Given data:
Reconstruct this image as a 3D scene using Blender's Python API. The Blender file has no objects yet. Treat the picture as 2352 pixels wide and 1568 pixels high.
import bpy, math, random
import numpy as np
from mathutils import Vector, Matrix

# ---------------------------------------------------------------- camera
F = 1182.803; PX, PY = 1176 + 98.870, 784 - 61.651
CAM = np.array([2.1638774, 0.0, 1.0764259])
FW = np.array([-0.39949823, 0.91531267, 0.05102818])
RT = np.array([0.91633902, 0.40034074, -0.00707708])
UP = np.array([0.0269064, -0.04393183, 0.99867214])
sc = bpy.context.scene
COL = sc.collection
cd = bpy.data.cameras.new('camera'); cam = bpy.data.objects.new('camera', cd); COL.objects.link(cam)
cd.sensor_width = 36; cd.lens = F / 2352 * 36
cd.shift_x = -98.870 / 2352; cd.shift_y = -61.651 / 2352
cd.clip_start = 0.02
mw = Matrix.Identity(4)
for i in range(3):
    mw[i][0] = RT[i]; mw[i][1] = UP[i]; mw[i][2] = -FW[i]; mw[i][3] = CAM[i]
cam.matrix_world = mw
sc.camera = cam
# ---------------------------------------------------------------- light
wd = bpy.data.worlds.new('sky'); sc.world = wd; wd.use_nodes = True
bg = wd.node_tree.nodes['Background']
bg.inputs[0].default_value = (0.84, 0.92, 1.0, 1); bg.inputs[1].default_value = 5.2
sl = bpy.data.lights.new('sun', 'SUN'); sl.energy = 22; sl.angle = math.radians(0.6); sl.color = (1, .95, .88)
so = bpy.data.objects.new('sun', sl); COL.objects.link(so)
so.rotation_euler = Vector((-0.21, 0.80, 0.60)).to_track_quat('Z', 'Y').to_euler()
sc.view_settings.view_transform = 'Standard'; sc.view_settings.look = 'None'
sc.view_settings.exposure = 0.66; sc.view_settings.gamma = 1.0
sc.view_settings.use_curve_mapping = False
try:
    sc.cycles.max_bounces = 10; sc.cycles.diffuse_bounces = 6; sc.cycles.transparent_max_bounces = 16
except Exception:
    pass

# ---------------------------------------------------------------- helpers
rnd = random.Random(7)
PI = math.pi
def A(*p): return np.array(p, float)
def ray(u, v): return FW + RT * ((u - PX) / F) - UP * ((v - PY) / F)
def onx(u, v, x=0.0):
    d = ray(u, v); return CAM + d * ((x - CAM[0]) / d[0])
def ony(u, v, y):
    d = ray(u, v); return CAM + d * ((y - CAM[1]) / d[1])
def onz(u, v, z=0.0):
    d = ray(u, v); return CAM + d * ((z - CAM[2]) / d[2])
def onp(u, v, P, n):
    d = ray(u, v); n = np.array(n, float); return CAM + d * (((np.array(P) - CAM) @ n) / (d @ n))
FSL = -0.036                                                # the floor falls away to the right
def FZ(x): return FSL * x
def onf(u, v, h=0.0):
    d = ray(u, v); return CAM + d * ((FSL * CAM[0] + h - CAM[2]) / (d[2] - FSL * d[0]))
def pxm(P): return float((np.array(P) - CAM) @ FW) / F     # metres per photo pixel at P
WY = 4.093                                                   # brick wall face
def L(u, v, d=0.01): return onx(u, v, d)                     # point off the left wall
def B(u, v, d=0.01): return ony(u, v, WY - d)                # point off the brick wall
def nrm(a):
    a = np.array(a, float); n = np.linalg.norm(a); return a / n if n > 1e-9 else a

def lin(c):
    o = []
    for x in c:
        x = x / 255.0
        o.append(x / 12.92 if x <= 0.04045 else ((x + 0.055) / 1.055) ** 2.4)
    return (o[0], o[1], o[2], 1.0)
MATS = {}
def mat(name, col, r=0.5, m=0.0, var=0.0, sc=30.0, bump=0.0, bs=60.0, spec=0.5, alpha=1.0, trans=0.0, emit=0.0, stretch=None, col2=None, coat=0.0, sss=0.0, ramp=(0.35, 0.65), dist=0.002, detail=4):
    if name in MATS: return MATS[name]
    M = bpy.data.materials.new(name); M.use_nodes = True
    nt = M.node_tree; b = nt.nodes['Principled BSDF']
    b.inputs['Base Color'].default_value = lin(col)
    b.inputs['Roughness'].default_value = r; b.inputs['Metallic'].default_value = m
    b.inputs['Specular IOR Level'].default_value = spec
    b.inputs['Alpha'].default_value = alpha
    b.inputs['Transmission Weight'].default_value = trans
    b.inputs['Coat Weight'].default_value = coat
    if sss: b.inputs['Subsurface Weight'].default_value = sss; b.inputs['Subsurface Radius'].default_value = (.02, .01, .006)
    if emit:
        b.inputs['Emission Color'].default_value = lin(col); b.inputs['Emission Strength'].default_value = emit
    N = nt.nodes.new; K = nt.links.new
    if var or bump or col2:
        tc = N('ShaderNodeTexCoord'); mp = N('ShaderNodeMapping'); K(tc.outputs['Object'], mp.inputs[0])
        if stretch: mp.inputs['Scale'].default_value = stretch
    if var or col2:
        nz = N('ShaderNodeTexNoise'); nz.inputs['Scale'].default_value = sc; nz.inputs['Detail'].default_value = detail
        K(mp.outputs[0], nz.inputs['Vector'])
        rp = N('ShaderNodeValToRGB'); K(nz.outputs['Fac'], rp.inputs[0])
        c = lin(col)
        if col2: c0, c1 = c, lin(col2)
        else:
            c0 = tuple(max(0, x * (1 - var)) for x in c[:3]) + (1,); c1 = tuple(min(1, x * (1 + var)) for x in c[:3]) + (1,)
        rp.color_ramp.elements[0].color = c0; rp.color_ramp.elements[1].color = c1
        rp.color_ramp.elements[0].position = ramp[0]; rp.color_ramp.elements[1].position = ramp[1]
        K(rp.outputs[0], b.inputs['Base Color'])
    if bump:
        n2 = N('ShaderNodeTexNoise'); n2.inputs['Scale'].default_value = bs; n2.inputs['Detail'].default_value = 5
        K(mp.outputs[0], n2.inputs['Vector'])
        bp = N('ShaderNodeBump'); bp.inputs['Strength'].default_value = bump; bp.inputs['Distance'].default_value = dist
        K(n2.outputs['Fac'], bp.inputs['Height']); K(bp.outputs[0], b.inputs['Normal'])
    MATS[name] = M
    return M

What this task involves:
Print only the lines from the top of the data above down to the line holding "from mathutils import Vector, Matrix", inclusive.

Written solution:
Reconstruct this image as a 3D scene using Blender's Python API. The Blender file has no objects yet. Treat the picture as 2352 pixels wide and 1568 pixels high.
import bpy, math, random
import numpy as np
from mathutils import Vector, Matrix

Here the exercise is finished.